威張るボランティア

読み聞かせというのは、元はと言えば、絵本などを通じて子どもと遊ぼうとか、面白い本を伝えようとか、そういった素朴な思いから始まったのではなかったでしょうか。自然発生的な、個人的な思いが、草の根のようにあちこちに広がって、芽が出ていったように思います。

ところが、そこにお上(行政)が乗っかって、「絵本の大切さ」などを指導し、読み聞かせ方を指導し、指導者を育成し、ボランティアリーダーなども作り、ピラミッド型組織を作っていきました。よく考えると、行政がリーダーを育成するという方法は、それはすでに市民活動ではなく、行政の下請けになる兵隊育成プログラムと同じだと思っています。
 やがて、自由であるはずの読書の場に、よく教え込まれた兵隊さんが活躍するようになりました。そういう兵隊さんがやっつける相手は「子ども文化の本(大人から見て幼稚な本)」であったり、「本の内容を深く考えない人」「内容の浅い本を読む人」「図書館の指導と違うやり方を唱える人」などです。かくて、「ダメなボランティア」と叱られないように、皆が真面目一方になっていく様子がありました。例えば、大型絵本を使うと「ページめくりにコンマ数秒タイミングがずれる。絵本の大切さを分かっていない」などと言われます。
 
 ブックスタートも、使命感丸出しのこわいおばさまが現れるようになりました。表向きは明るくやっていて、広報も「明るく楽しい」様子が伝えられていますが、ピラミッドの頂点にいるつもりの人が威張りはじめています。(悪口言っているようでごめんね。私らのような下っ端のボランティアはこうやって発信するしかないんですよね) 
 新潟市が作ったブックスタートボランティアの手引きにも「良書主義(こういうのが良い本です的な)」文章が躍っていました。ブックスタートが始まることをいいきっかけに、図書館が自分たちの方針を、ボランティアや、それを通じて保護者に浸透させようとしたのでしょう。子どもの豊かな育ちを願って本を手渡すという事業だったのに、いつの間にやら洗脳・浄化の方程式が見えてきました。 
 かつて「行政が本を配るとロクなことがない」というブックスタート反対論があったのを思い出しました。肝いりで始めても、結局、本や人間のピラミッドを作るだけなんだよね。
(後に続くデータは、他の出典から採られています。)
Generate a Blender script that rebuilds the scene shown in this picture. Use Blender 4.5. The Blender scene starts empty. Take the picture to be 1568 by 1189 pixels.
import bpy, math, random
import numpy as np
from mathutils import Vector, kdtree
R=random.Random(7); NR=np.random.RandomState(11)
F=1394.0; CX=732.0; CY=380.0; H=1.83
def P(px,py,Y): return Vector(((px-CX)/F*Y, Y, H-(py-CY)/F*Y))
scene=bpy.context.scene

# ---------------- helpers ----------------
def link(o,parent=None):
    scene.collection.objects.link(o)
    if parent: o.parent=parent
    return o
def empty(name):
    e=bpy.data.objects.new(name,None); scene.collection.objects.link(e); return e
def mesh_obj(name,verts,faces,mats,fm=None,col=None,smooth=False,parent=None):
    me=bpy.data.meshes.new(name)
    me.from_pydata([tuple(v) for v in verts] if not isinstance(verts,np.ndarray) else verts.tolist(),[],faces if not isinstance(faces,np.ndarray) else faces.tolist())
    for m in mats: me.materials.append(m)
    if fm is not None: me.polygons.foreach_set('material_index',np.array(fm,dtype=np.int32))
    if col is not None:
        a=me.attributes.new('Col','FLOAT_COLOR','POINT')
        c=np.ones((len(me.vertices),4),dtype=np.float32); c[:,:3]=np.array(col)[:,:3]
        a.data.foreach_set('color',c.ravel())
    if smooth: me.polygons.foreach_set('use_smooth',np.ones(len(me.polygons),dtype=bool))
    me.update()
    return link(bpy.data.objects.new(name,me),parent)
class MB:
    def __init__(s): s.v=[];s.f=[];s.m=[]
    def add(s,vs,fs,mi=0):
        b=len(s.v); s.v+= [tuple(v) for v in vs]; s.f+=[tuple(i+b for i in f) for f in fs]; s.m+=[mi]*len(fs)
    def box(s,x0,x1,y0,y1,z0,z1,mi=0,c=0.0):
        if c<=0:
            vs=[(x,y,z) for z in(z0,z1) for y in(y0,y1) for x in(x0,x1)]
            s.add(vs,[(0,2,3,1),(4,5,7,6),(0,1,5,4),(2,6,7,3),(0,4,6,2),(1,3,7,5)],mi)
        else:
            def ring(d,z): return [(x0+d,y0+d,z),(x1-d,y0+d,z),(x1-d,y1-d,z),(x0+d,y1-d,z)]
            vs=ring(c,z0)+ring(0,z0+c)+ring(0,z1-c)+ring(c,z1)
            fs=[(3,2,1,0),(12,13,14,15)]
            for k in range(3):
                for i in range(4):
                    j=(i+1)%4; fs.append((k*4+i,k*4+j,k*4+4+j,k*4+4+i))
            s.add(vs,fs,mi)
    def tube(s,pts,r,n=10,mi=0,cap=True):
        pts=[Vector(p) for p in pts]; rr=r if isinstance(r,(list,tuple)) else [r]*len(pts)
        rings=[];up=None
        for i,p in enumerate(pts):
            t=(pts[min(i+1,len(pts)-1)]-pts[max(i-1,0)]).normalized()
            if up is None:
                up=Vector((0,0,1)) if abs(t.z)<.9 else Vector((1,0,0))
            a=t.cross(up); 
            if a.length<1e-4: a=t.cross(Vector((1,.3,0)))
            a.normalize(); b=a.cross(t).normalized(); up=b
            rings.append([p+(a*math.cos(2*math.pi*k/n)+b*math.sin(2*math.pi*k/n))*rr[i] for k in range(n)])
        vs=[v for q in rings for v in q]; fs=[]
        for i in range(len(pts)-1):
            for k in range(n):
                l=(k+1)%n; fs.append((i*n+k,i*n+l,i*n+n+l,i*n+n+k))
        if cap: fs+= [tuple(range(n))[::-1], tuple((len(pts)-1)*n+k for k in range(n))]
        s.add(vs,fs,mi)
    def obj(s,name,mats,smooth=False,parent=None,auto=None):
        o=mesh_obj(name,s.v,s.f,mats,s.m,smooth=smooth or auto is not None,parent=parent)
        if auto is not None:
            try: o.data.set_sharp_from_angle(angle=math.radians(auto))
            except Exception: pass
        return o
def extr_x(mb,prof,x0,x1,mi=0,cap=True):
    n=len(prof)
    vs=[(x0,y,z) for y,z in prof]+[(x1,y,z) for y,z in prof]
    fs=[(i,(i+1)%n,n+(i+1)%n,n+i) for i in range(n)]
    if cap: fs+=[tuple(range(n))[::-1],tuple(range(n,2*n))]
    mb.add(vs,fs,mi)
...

新潟市は、良書主義者とそれに影響された多くの司書がボランティア講座に立ち、「皆さんが他の市民や初心者のボランティアを引っ張るのですよ」などと言いました。みんな知っていて黙っているけど、そういう教育を受けて「私って指導者!」と小躍りした人たちを私は何度も見てきました。「〇〇先生に鍛えられた私たち」と思い込んだ一部のボランティアが 別のページに書いたように、硬直した発言で周囲を威圧するようになっています。
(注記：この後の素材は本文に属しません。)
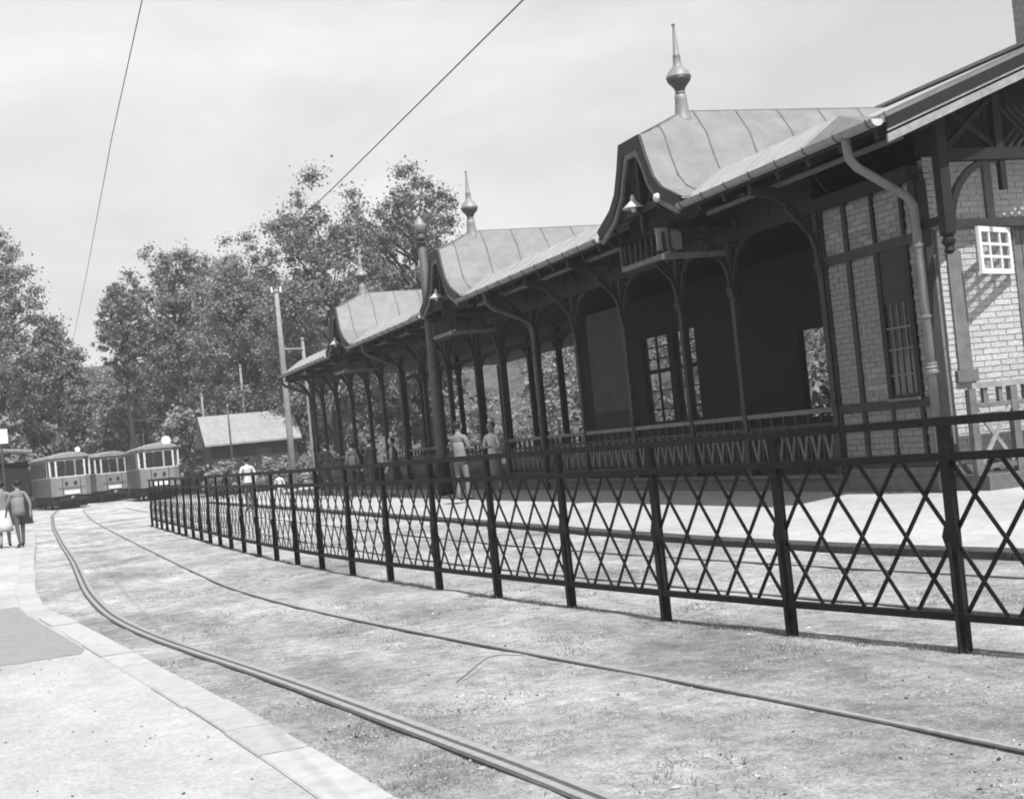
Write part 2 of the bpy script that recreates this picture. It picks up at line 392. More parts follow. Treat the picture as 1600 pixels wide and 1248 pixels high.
# the bar's broad side must face across the fence: beam() takes width sideways, height along upv
bar_me = MB().beam((-.336, 0, -.445), (.336, 0, .445), .025, .009, (0,1,0)).mesh('lattice_bar', 'iron_paint')
fo = Vector(fence.location)
for k, p in enumerate(posts):
    a = posts[max(k-1, 0)]; b = posts[min(k+1, len(posts)-1)]; d = (b-a); ang = atan2(d.y, d.x)
    rz = ang + pi           # local x along the fence
    ps = link('post', pm_me, fence, p-fo, (0,0,rz+random.uniform(-.01,.01)))
    ps.rotation_euler[1] = random.uniform(-.008, .008)
    link('gusset_plate', gus_me, ps)
    for sgn in (0, 1):
        link('lattice_bar', bar_me, fence, p-fo+Vector((0,0,.655))+Vector((-sin(rz)*0, 0, 0)) + Vector((-sin(rz), cos(rz), 0))*(.012 if sgn else .024), (0,0,rz+(pi if sgn else 0)))
    if k == len(posts)-1: break
    q = posts[k+1]; dd = (q-p); ln = dd.length; an = atan2(dd.y, dd.x) + pi; nrm = Vector((-sin(an), cos(an), 0))
    for z, w, nm in ((1.308, .050, 'top_rail'), (1.108, .047, 'middle_rail'), (.20, .042, 'bottom_rail')):
        m_ = MB().box((0, -.002, -w/2), (ln, .006, w/2)).box((0, .006, w/2-.009), (ln, .046, w/2-.001)).mesh(nm, 'iron_paint')
        link(nm, m_, fence, p-fo+Vector((0,0,z)) - nrm*.012, (0,0,an+pi), (1,-1,1))
    for t in (1, 2, 3):
        c = p + dd*(t/4)
        for sgn in (0, 1):
            link('lattice_bar', bar_me, fence, c-fo+Vector((0,0,.655)) + nrm*(.012 if sgn else .024), (0,0,an+(pi if sgn else 0)+random.uniform(-.01,.01)))

# ------------------------------------------------------------------ station building
st = thing('station_building', 'long timber and brick tram station with pale sheet roofs and dark open arcade', 'building', (11, 15, .2))
SO = Vector(st.location)
class P(MB):               # a mesh in world coordinates under the station
    def build(s, name, m, parent=None, smooth=False, fix=True):
        me = s.mesh(name, m, smooth, fix); par = parent or st
        o = bpy.data.objects.new(name, me); col.objects.link(o); o.parent = par
        o.location = -SO if par is st else (0,0,0)
        return o
def sbox(name, a, b, m, parent=None): return P().box(a, b).build(name, m, parent)
def sbeam(name, p, q, w, h, m, parent=None, upv=(0,0,1)): return P().beam(p, q, w, h, upv).build(name, m, parent)
def sub(name, me, parent, loc=(0,0,0), rot=(0,0,0), scale=(1,1,1)):
    """a child placed in world coordinates; its parent is the station or a part made by P.build"""
    L_ = Vector(loc) - SO if parent is st else Vector(loc)
    return link(name, me, parent, L_, rot, scale)

XW, YC = 11.0, 15.0            # front wall plane, near end wall plane
XE, ZE, SL = 9.95, 4.80, .365   # eave line and slope of the main roof
XR = 15.0; ZR = ZE + SL*(XR-XE)
YN, YF = 14.0, 54.5            # near verge, far verge
UN = (20.9, 32.5, 44.1)        # cross gables
COLS = [17.32] + [19.95, 21.85, 24.27, 26.7, 29.12, 31.55, 33.45, 35.87, 38.3, 40.72, 43.15, 45.05, 47.5, 49.9, 52.3, 54.0]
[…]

 これらを修正するために、(図書館は修正なんかする気はないかも知れませんが)、図書館情報学の知識を使えばいいと思っています。すべてのことを情報としてとらえ、それの善し悪し関係なく、平らに市民に提供するという考えです。良いか悪いかは受ける方が決めるのです。便宜上、カテゴリーに分けて整理しやすくすればいいでしょう。いわゆる良書も、「良い本」などというようなカテゴリーの中に入れれば等しく市民に伝えられるでしょう。
第一、私などが言わなくても、今は図書館情報学の感覚で学んできた司書も大勢いるのではないでしょうか。昔の教育を受けた「先輩」司書が頭の切替ができないでいるかもしれません。